• Freewrite regularly. Don’t take your pen off the paper and don’t censor.
  • Write your truth for 20 minutes every day.
  • Don’t listen to the critic. Or work with the critic: write down what it says and answer it back. Create a dialogue where your creative voice has the last word.
  • Discover the source of the critic—parental voices, teachers, or society.
  • Write stories about the origin of that negative, critical voice.
  • Weave back and forth between the dark and the light stories.
  • Use the timeline to help organize and structure your stories.
  • Write vignettes—don’t worry about a whole story or book.
  • Research the background, setting, and history of the times and places you are writing about.
  • Fictionalize as needed to create scenes and story flow.
  • Use photos to help you remember.

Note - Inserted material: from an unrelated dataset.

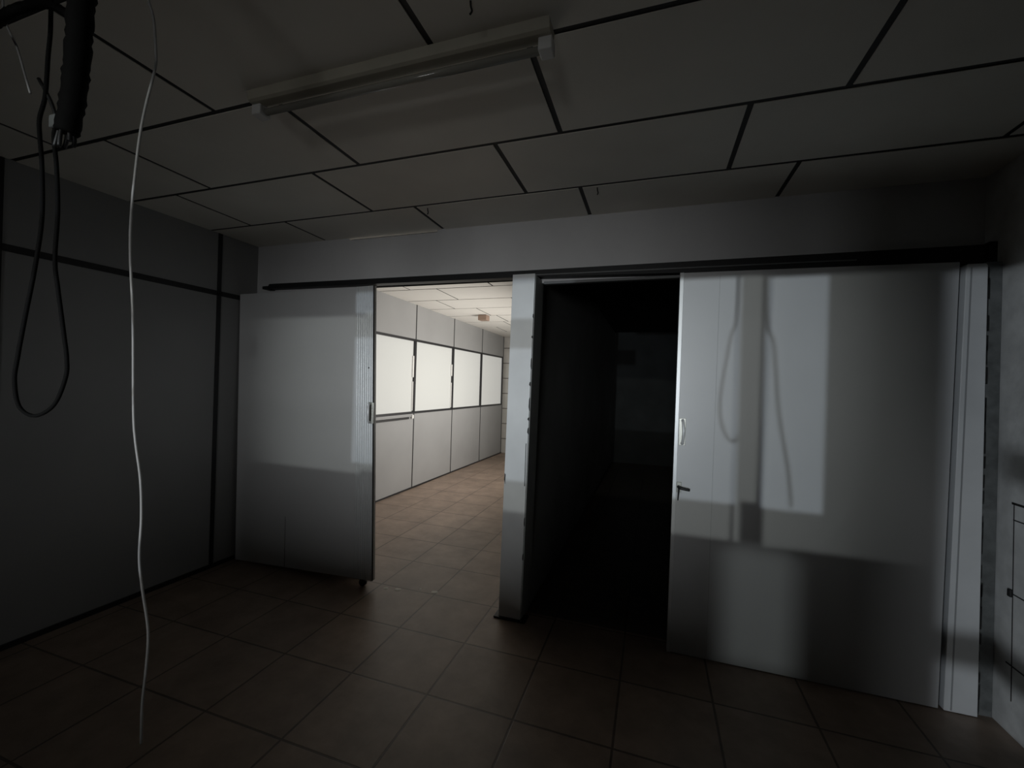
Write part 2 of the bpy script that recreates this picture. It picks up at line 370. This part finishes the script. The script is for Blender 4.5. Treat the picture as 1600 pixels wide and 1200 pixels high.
bm = N(); slab(bm, [(0.122, 0.004), (1.345, 0.004), (1.380, 2.150), (0.137, 2.165)], 2.600, 2.636, bev=0.002)
d2 = struct('door_2', bm, 'door')
bm = N(); slab(bm, [(0.117, 0.004), (0.136, 0.004), (0.152, 2.165), (0.131, 2.165)], 2.594, 2.640, bev=0.0015); obj('edge_stile', bm, 'alu', d2)
pull(d2, 0.166, 1.195, 1.325, 2.600)
bm = N()
tube(bm, smooth_path([(0.156, 2.600, 0.948), (0.156, 2.585, 0.947), (0.163, 2.575, 0.946), (0.185, 2.572, 0.942), (0.213, 2.573, 0.938)], 4), lambda t: 0.010-0.003*t, 10)
lk = obj('lock_lever', bm, 'black', d2)
bm = N(); tube(bm, smooth_path([(0.157, 2.588, 0.945), (0.155, 2.586, 0.91), (0.153, 2.587, 0.872)], 3), lambda t: 0.007-0.004*t, 8); obj('key', bm, 'black', lk)
bm = N(); box(bm, 0.145, 0.170, 2.596, 2.601, 0.915, 0.975, bev=0.002); obj('lock_plate', bm, 'handle', lk)
bm = N()
for xt, xb in ((0.338, 0.322),): slab(bm, [(xb, 0.02), (xb+0.0014, 0.02), (xt+0.0014, 2.14), (xt, 2.14)], 2.5988, 2.601)
obj('seam', bm, 'seamgrey', d2)
bm = N(); box(bm, 0.20, 0.24, 2.606, 2.630, 0.0, 0.01); box(bm, 1.22, 1.26, 2.606, 2.630, 0.0, 0.01); obj('floor_guide', bm, 'black', d2)

# jamb panel and dull strip in the corner
bm = N(); slab(bm, [(1.364, 0.003), (1.490, 0.003), (1.482, 2.128), (1.475, 2.138), (1.408, 2.138), (1.402, 2.130)], 2.596, 2.66, bev=0.003)
jp = struct('trim_1', bm, 'post')
bm = N(); slab(bm, [(1.388, 0.01), (1.394, 0.01), (1.424, 2.12), (1.418, 2.12)], 2.5945, 2.597); obj('panel_groove', bm, 'seamgrey', jp)
bm = N(); box(bm, 1.340, 1.42, 2.662, 2.72, 0.0, 2.15); struct('trim_2', bm, 'black')
bm = N(); slab(bm, [(1.498, 0), (1.558, 0), (1.550, 2.15), (1.488, 2.15)], 2.625, 2.68); struct('corner_shade_strip', bm, 'dullgrey')  # unlit corner strip; its shade put into the dark grey
bm = N()
for k in range(26):
    z = 2.1*k/26+random.uniform(0, 0.05); x = 1.491-0.004*z/1.0
    box(bm, x-0.001, x+random.uniform(0.003, 0.009), 2.600, 2.624, z, z+random.uniform(0.04, 0.11))
struct('trim_4', bm, 'black')

# the black overhead track
t = thing('sliding_door_track', 'long black steel sliding-door track fixed across the white header', 'door track', (-0.7, 2.72, 2.2))
def tr(name, bm, m):
    o = obj(name, bm, m); o.parent = t; o.matrix_parent_inverse = Matrix.Translation(-Vector(t.location)); return o
bm = N()
slab(bm, [(-3.055, 2.232), (-0.8, 2.212), (1.62, 2.155), (1.62, 2.252), (-0.8, 2.256), (-3.02, 2.268)], 2.690, HY)
tr('channel', bm, 'rail')
bm = N(); slab(bm, [(-0.80, 2.219), (1.0, 2.206), (1.0, 2.212), (-0.80, 2.226)], 2.684, 2.690); tr('track_lip', bm, 'railgrey')
bm = N(); box(bm, -0.70, 0.30, 2.72, 2.757, 2.168, 2.184); tr('lower_flange', bm, 'railgrey')
bm = N(); box(bm, 1.53, 1.60, 2.675, HY, 2.16, 2.262, bev=0.004); tr('end_stop', bm, 'rail')
bm = N(); box(bm, -3.085, -3.03, 2.68, HY, 2.226, 2.250, bev=0.003); tr('end_stop', bm, 'rail')
bm = N(); cyl(bm, (-3.0, 2.93, 2.262), (-0.9, 2.93, 2.257), 0.008, 12)
for x in (-2.98, -0.93): box(bm, x-0.02, x+0.02, 2.79, 2.94, 2.254, 2.268)
tag(obj('inner_rod', bm, 'rail'), 'thin dark rod across the top of the lit doorway', 'rod')

# ------------------------------------------------------------------ ceiling lamp
t = thing('fluorescent_lamp', 'long unlit fluorescent batten lamp under the dark board ceiling', 'lamp', (-0.95, 1.27, CZ))
def part(name, bm, m, p=None):
    o = obj(name, bm, m); o.parent = p or t; o.matrix_parent_inverse = Matrix.Translation(-Vector(t.location)) if p is None else Matrix.Identity(4); return o
bm = N()
prof = [(1.232, CZ), (1.240, CZ-0.030), (1.250, CZ-0.036), (1.288, CZ-0.036), (1.298, CZ-0.030), (1.306, CZ)]
for xa, xb in ((-1.53, -0.325),):
    a = [bm.verts.new((xa, y, z)) for y, z in prof]; b = [bm.verts.new((xb, y, z)) for y, z in prof]
    bm.faces.new(a); bm.faces.new(b[::-1])
    for i in range(6): bm.faces.new((a[i], b[i], b[(i+1) % 6], a[(i+1) % 6]))
part('lamp_body', bm, 'lamp')
bm = N(); cyl(bm, (-1.49, 1.290, CZ-0.055), (-0.37, 1.290, CZ-0.055), 0.013, 20); part('lamp_tube', bm, 'tube')
for x in (-1.515, -0.345):
    bm = N(); box(bm, x-0.022, x+0.022, 1.262, 1.312, CZ-0.074, CZ-0.030, bev=0.004); part('lamp_socket', bm, 'white')

# box hanging from the back-room ceiling
zbx = zb(6.1)
t = thing('ceiling_box', 'small beige box hanging under the pale back-room ceiling', 'box', (-2.53, 6.15, zbx))
bm = N(); box(bm, -2.60, -2.46, 6.08, 6.22, zbx-0.085, zbx-0.006, bev=0.006); part('box_body', bm, 'box')
bm = N(); box(bm, -2.575, -2.485, 6.10, 6.20, zbx-0.008, zbx+0.002); part('mounting_plate', bm, 'handle')
# small hooks of wire on the ceiling joints
for nm, x, y, lb in (('ceiling_hook', -0.324, 2.385, 'small wire end poking from the ceiling joint above the dark doorway'), ('ceiling_hook', -1.396, 2.397, 'small wire end poking from the ceiling joint above the lit doorway'), ('ceiling_hook', -0.534, 1.124, 'tiny wire end on the ceiling board behind the lamp')):
    bm = N(); tube(bm, smooth_path([(x, y, CZ+0.004), (x+0.002, y, CZ-0.015), (x+0.006, y, CZ-0.030), (x+0.002, y-0.004, CZ-0.042)], 4), 0.003, 8)
    tag(obj(nm, bm, 'rail'), lb, 'wire', None)

# ------------------------------------------------------------------ cables
W = [(-1.331,.77,2.612),(-1.331,.77,2.544),(-1.323,.772,2.51),(-1.308,.777,2.459),(-1.301,.78,2.381),(-1.3,.78,2.329),(-1.322,.773,2.224),(-1.336,.769,2.137),(-1.346,.766,2.024),(-1.351,.764,1.938),(-1.35,.764,1.817),(-1.338,.768,1.644),(-1.33,.771,1.402),(-1.323,.774,1.315),(-1.307,.779,1.212),(-1.302,.781,1.108),(-1.304,.78,1.004),(-1.295,.784,.918),(-1.277,.79,.806),(-1.278,.789,.711),(-1.286,.787,.607),(-1.286,.787,.50)]
bm = N(); tube(bm, smooth_path(W, 5), 0.0033, 10)
tag(obj('hanging_cable', bm, 'whitecable'), 'thin white cable hanging full height from the ceiling', 'cable')
# black conduit bundle at the ceiling
t = thing('hanging_conduit', 'thick black corrugated conduit hanging straight down from the ceiling', 'conduit', (-1.15, 0.57, CZ))
P = smooth_path([(-1.140,.575,CZ+.004),(-1.150,.57,2.45),(-1.160,.565,2.368),(-1.169,.56,2.286),(-1.174,.559,2.178),(-1.181,.557,2.083),(-1.192,.553,2.003)], 10)
bm = N(); tube(bm, P, lambda u: 0.024-0.004*u, 14, ridges=1); part('conduit_sleeve', bm, 'rubber')
bm = N()
for k in range(5):
    a = k*1.3; dx, dy = 0.013*math.cos(a), 0.013*math.sin(a)
    tube(bm, smooth_path([(-1.190+dx*.5,.553+dy*.5,2.04),(-1.194+dx,.553+dy,1.995),(-1.197+dx*1.4,.552+dy,1.985-0.004*k)], 3), 0.004, 6)
part('wire_ends', bm, 'black')
bm = N(); tube(bm, smooth_path([(-1.54,.50,2.20),(-1.48,.515,2.235),(-1.44,.526,2.26),(-1.404,.535,2.283),(-1.373,.545,2.303),(-1.326,.561,2.318),(-1.292,.572,2.314),(-1.262,.582,2.296),(-1.225,.585,2.262),(-1.20,.575,2.25)], 8), lambda u: 0.013-0.006*u, 12, ridges=1)
tag(obj('bent_conduit', bm, 'rubber'), 'black corrugated tube arching sideways into the hanging conduit', 'conduit')
Lp = [(-1.345,.606,CZ+.003),(-1.36,.60,2.45),(-1.367,.6,2.356),(-1.367,.6,2.296),(-1.371,.599,2.236),(-1.375,.598,2.145),(-1.385,.594,2.092),(-1.384,.595,2.047),(-1.377,.597,1.98),(-1.375,.599,1.859),(-1.388,.595,1.739),(-1.404,.589,1.633),(-1.42,.584,1.527),(-1.424,.582,1.474),(-1.412,.586,1.414),(-1.376,.598,1.393),(-1.334,.612,1.421),(-1.311,.62,1.485),(-1.309,.62,1.53),(-1.317,.617,1.59),(-1.334,.612,1.695),(-1.342,.609,1.763),(-1.339,.61,1.876),(-1.345,.608,1.981),(-1.352,.605,2.048),(-1.35,.607,2.075)]
t = thing('cable_loop', 'black cable hanging in a long narrow loop before the grey panel wall', 'cable', (-1.345, 0.606, CZ))
bm = N(); tube(bm, smooth_path(Lp, 6), 0.0042, 8); part('loop_cord', bm, 'rubber')
bm = N(); box(bm, -1.362, -1.337, .598, .616, 2.070, 2.100, bev=0.004); part('connector', bm, 'dullgrey')
bm = N(); tube(bm, smooth_path([(-1.35,.607,2.098),(-1.368,.603,2.14),(-1.40,.597,2.19)], 5), 0.004, 8); part('loop_tail', bm, 'black')
bm = N(); tube(bm, smooth_path([(-1.478,.562,CZ+.003),(-1.477,.563,2.45),(-1.475,.564,2.376),(-1.469,.566,2.323),(-1.458,.57,2.293),(-1.44,.576,2.256),(-1.42,.583,2.189),(-1.408,.587,2.15)], 5), 0.0024, 8)
tag(obj('thin_wire', bm, 'whitecable'), 'short thin pale wire slanting beside the black conduit arch', 'wire')
# two more loops hanging behind the camera; they cast the faint curved shadows on the right door
def at_y(X, Z, y=-2.5):
    k = (y-LY)/(DY-LY); return (LA[0]+(X-LA[0])*k, y, LA[1]+(Z-LA[1])*k)
bm = N(); top = at_y(0.44, 2.6)
tube(bm, smooth_path([(at_y(0.43, 2.2)[0], -2.5, CZ+.003), at_y(0.43, 2.05), at_y(0.40, 1.8), at_y(0.36, 1.5), at_y(0.36, 1.35), at_y(0.40, 1.24), at_y(0.45, 1.25), at_y(0.50, 1.5), at_y(0.55, 2.0), (at_y(0.56, 2.2)[0], -2.5, CZ+.003)], 6), 0.0042, 8)
tag(obj('hanging_cable', bm, 'black'), 'slack cable loop hanging from the ceiling behind the photographer', 'cable')
bm = N(); tube(bm, smooth_path([(at_y(0.57, 2.2)[0], -2.6, CZ+.003), at_y(0.57, 2.05, -2.6), at_y(0.61, 1.75, -2.6), at_y(0.64, 1.4, -2.6), at_y(0.69, 1.1, -2.6), at_y(0.71, 0.9, -2.6)], 6), 0.0045, 8)
tag(obj('hanging_cable', bm, 'black'), 'straight cable hanging from the ceiling behind the photographer', 'cable')

# ------------------------------------------------------------------ crumbs in the lit doorway
for (x, y, r_, lb) in ((-1.791, 2.65, .020, 'pale plaster crumb on the threshold next to the left door'), (-1.705, 2.665, .024, 'broad pale plaster crumb on the threshold of the lit doorway'), (-1.56, 2.735, .012, 'tiny pale plaster crumb in the middle of the doorway'), (-1.439, 2.729, .022, 'pale plaster crumb on the threshold nearest the white post')):
    bm = N(); bmesh.ops.create_icosphere(bm, subdivisions=2, radius=r_)
    for v in bm.verts:
        v.co *= 1+random.uniform(-.25, .25); v.co.y *= 0.8; v.co.z = max(v.co.z*0.07, -r_*0.03); v.co += Vector((x, y, r_*0.03))
    tag(obj('plaster_crumb', bm, 'plaster'), lb, 'debris', 'plaster crumbs on the threshold')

Write what happened before and after the photo was taken.
  • Write the untold stories of your mother, father, grandparents.
  • You can heal the past of your ancestors through writing the truth and letting it go.
  • Write about the future. Studies show that writing positive stories is healing too.

 

      Be Your Best Writing Pal

  • Nurture your writing self. Give yourself a “writing date,” like a coffee date at a café. Enjoy your coffee while you write. Turn off your phone and the Internet.
  • Alice Miller, a psychologist who specializes in healing abuse, talks about how we need a “Compassionate Witness” to help us heal. Your writing group is a way to have your past and your dark and light stories be witnessed.
  • Join organizations that support writers.
  • Go to book readings to hear how authors get their books written and published. 
  • Join a writing group that respects memoir and true stories.
  • Protect your writing from intrusion. Treat it like a tender, young plant.